First, consider the case where we're inside the body \((r \leq R)\). In this case, the acceleration due to gravity at \(r\) is \(g(r)=G m / r^{2}\), where \(m\) is the total mass inside a sphere of radius \(r\) :
\[m=\frac{4}{3} \pi r^{3} \rho\]
where the (uniform) density \(\rho=M /\left(\frac{4}{3} \pi R^{3}\right)\). Thus
\[g(r)=\frac{G M}{R^{3}} r \quad(0 \leq r<R)\]
so inside the body, \(g \propto r\).
Second, consider the case where we're outside the body \((r>R)\). In this case, the total mass inside a sphere of radius \(r\) is \(M\), and so
\[g(r)=\frac{G M}{r^{2}} \quad(r \geq R)\]
so that outside the body, \(g \propto 1 / r^{2}\). The maximum value of \(g\) is at the surface, \(g=G M / R^{2}\) at \(r=R\) (Figure \(\PageIndex{1}\)).
However, planetary bodies are generally not uniform. For example, the Earth has a higher density closer to its core, and its density decreases closer to the surface. One density model of the Earth given by Dziewonski and Anderson \({ }^{1}\) is shown in Figure \(\PageIndex{2}\). We can use this density model to compute a more realistic model of \(g(r)\) inside the Earth:
\[g(r)=\int_{0}^{r} \frac{G \rho(r)}{r^{2}} d V=\int_{0}^{r} \frac{G \rho(r)}{r^{2}}\left(4 \pi r^{2}\right) d r=4 \pi G \int_{0}^{r} \rho(r) d r\]

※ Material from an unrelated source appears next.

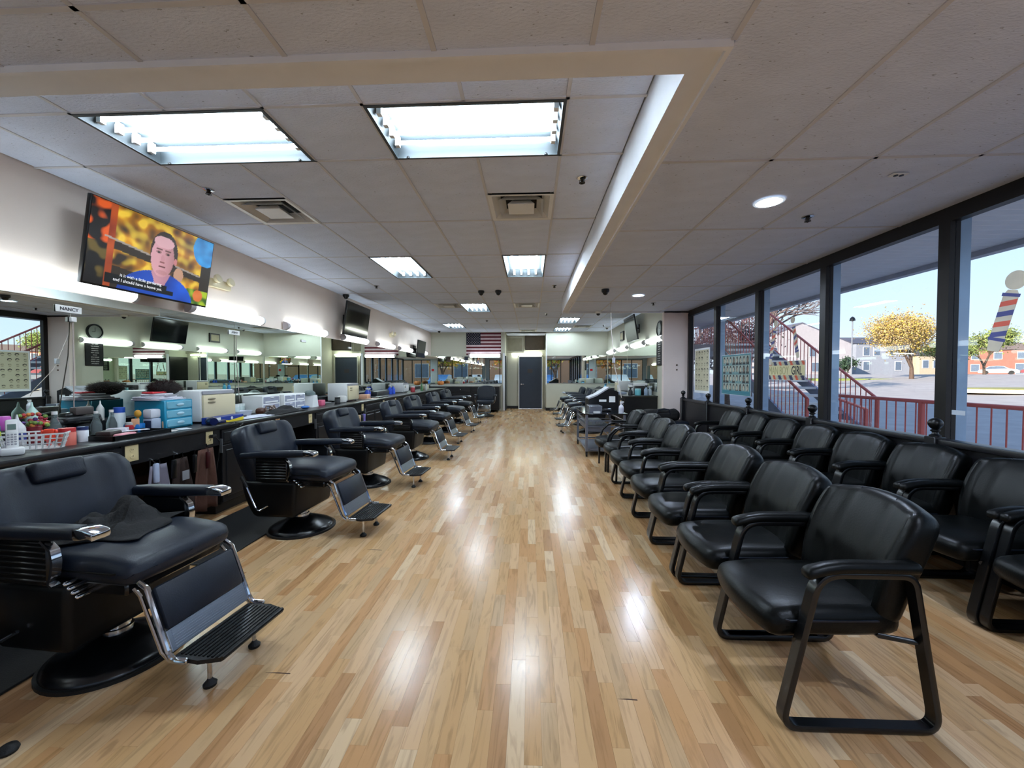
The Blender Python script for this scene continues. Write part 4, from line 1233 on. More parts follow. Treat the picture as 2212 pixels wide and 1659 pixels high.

The result is plotted in Figure \(\PageIndex{3}\). We see that in a more realistic model of the Earth's interior, the maximum value of the acceleration to to gravity \(g\) occurs just outside the outer core, where \(g=10.7 \mathrm{~m} / \mathrm{s}^{2}\).
\({ }^{1}\) Dziewonski, A.M., and Anderson, D.L., Preliminary Earth reference model. Physics of the Earth and Planetary Interiors, 25 (1981) \(297-356\).